Hand coloured engraving.

Image Size: 

515mm 
x 78mm

Paper Size: 

535mm 
x 120mm
AUTHENTICITY
Panorama of Wellington, Port Nicholson, taken from Thorndon Flat. - Antique View from 1847

Genuine antique
dated:

1847

Description:

Scarce colonial panorama by Samuel Charles Brees taken from the terrace in the garden of Dr George Samuel Evans, whose residence is shown in the left foreground.

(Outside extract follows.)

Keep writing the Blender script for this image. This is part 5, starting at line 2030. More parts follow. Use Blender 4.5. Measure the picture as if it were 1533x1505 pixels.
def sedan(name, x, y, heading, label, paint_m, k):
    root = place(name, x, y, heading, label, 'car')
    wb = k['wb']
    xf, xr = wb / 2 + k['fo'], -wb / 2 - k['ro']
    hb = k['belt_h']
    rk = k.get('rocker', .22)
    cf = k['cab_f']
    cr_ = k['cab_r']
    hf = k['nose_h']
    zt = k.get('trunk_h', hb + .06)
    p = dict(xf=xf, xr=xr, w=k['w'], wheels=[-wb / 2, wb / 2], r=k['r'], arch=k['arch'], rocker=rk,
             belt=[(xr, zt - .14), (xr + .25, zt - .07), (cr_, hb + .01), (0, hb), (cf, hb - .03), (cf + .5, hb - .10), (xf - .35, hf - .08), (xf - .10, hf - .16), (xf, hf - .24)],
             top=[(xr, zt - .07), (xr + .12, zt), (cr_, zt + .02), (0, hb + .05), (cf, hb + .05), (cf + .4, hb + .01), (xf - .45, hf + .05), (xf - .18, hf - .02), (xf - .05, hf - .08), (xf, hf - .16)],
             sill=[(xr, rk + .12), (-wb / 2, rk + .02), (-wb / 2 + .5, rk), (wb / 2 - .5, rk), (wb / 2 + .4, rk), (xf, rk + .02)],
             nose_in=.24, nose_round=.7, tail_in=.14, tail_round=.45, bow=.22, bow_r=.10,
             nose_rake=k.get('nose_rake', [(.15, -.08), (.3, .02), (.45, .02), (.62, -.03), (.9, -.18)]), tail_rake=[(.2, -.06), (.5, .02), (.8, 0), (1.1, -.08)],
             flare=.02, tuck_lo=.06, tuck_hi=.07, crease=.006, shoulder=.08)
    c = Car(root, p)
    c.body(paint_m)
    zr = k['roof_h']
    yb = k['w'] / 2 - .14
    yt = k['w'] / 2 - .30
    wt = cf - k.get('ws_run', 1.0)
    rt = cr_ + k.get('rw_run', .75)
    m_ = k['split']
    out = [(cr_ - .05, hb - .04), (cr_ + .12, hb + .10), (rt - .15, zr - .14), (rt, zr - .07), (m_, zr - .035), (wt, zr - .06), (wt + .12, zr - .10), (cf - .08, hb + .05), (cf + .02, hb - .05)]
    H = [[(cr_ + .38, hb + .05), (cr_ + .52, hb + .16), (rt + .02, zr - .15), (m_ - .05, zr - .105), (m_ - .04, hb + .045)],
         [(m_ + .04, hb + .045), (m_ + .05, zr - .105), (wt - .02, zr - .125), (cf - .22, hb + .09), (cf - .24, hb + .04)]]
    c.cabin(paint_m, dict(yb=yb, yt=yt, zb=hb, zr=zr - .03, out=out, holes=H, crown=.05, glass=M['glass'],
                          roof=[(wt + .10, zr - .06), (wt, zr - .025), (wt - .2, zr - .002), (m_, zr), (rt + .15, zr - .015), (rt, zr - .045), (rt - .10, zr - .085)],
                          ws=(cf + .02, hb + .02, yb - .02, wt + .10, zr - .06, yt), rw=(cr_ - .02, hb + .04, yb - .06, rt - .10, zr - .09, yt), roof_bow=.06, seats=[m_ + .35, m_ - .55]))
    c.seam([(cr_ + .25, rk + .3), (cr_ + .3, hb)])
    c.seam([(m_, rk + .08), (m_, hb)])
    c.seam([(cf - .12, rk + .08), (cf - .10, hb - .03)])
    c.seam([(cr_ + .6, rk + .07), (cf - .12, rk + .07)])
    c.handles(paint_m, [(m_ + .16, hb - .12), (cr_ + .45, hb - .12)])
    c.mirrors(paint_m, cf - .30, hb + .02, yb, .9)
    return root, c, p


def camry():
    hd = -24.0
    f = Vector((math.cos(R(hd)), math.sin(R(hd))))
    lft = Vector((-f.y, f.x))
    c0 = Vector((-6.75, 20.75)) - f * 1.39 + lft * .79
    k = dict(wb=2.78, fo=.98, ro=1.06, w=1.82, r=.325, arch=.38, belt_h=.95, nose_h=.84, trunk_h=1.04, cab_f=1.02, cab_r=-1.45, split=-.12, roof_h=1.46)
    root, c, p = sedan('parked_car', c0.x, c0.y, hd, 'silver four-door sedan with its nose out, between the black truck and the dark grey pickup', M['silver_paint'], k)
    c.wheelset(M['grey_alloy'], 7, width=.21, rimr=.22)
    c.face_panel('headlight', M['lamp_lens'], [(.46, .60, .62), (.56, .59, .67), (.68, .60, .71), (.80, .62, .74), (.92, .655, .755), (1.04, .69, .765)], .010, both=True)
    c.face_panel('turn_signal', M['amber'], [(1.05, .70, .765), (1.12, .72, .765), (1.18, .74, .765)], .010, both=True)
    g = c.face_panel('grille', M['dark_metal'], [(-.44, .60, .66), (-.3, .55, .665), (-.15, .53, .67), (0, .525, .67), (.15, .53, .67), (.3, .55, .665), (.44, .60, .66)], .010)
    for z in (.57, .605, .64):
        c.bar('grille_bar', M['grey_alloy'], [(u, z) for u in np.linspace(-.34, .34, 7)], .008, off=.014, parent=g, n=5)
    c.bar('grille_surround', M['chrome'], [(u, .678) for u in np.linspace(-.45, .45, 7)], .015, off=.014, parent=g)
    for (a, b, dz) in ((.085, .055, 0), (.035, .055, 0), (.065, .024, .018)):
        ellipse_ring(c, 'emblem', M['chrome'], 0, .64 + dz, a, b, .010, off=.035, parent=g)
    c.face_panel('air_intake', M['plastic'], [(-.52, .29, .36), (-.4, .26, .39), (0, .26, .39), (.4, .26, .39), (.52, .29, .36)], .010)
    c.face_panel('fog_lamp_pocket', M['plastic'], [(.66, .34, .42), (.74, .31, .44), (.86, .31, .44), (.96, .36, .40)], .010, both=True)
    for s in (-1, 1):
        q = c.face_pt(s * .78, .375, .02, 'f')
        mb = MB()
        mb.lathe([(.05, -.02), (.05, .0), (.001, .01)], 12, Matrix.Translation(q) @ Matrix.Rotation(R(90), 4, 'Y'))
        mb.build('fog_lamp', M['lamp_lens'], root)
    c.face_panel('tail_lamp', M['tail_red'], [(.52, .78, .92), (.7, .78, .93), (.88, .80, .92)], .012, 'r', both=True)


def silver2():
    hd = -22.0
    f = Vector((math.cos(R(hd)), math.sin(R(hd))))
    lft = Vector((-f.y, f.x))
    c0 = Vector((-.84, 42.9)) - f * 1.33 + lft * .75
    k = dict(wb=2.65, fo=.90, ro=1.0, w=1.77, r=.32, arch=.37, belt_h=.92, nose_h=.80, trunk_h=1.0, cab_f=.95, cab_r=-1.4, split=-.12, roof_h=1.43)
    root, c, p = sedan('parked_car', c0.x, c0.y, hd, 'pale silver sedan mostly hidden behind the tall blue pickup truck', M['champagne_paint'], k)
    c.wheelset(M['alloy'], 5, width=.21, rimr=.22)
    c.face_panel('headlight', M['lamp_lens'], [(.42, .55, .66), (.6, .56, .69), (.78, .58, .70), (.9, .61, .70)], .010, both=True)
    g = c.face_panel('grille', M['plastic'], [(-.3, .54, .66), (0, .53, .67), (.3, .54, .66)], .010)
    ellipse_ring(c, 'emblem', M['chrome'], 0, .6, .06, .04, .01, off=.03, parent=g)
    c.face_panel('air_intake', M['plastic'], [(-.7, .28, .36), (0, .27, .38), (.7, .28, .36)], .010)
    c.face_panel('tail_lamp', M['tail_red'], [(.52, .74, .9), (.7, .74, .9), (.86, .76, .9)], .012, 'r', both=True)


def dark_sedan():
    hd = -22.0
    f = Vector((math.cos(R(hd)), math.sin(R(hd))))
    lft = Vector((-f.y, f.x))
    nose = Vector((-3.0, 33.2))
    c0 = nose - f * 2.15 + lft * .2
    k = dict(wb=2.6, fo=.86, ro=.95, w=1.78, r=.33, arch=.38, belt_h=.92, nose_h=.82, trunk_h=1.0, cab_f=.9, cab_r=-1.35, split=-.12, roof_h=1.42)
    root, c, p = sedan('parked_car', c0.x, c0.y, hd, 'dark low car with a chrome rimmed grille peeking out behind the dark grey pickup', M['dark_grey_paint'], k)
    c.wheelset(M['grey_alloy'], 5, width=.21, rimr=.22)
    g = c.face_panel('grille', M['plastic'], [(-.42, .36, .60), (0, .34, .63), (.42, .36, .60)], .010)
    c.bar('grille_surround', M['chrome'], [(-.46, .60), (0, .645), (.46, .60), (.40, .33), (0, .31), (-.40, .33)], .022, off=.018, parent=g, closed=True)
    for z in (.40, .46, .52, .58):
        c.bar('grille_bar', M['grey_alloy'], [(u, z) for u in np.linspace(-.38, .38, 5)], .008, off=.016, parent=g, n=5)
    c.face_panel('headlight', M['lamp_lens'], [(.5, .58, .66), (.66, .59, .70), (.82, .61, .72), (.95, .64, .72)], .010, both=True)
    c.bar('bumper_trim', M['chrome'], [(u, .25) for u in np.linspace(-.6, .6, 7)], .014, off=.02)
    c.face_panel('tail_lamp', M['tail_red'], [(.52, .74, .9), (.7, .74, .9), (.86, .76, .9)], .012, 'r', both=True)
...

The first house below this on the hill at left, is that of Mr Mocatta. Beyond that house, rather indistinctly, are the New Zealand Company’s Survey Offices, Stores, and the Emigration Houses; Messrs Clifford and Vavasour’s Establishment. The Hutt Valley is in the distance, with the Hutt Road shown at the left of the harbour. In the centre, the large group of buildings comprises the Supreme Courts, Major Richmond’s and the Government Offices; the Thistle Inn, Major Hornbrook’s Stores, &c., and a little further to the right, the back of Barrett’s may be seen by the side of the harbour. Further along is Mr Fox’s house (under a vessel sailing into Lambton Harbour; Colonel Wakefield’s residence, with the flagstaff, is a little further to the right, on rising ground, and at a greater distance. Passing on, the eye ranges down the beach to the house at Kuma Toto; Windy Point a little beyond, and Te Aro Flat in the distance. The large roof seen just to the right of Colonel Wakefield’s flag-staff, is the Church of England, and the foreground on this side is finished by the residence and grounds of Mr Chetham Strode, which joins Dr Evans’ premises. Ref: National Library NZ.

Collections:
Alexander Turnbull Library NZ: RefPUBL-0020-22-1

Samuel Charles Brees (1809 - 1865)

Samuel Brees arrived in Wellington in 1842 to fill the position of surveyor and civil engineer for the New Zealand Company. During his time in Wellington he was responsible for continuing the work of his predecessor, William Mein Smith, surveying the Karori Road and the hills surrounding Wellington Harbour. He oversaw the completion of the initial Wanganui and Manawatu surveys. In 1843 he led an exploratory journey to the southern Wairarapa through Upper Hutt and the Rimutaka range, and prepared the preliminary subdivisions of these areas. By August 1844, six months before Brees’s contract was due to expire, the New Zealand Company was in financial difficulties and was no longer able to pay him. Throughout his period as principal surveyor he had given as much of his spare time as possible to his favourite leisure activity of recording his surroundings in pencil and watercolour. The ending of his employment freed him to devote more time to painting, while he settled his affairs and arranged for his family’s return passage to England. He had produced a substantial portfolio of views of all the areas he had visited, particularly scenes in and around Wellington. These works would normally have become the property of the New Zealand Company, but the company waived its claim to them in the expectation that Brees would publish the sketches and be somewhat compensated for the loss of income he had suffered through the early termination of his contract. On 8 May 1845 Brees, with his wife, now four children, and a servant, sailed on the brig Caledonia for London. His drawings were superbly engraved by Henry Melville in London and remain an important record of early Colonial settlement in New Zealand.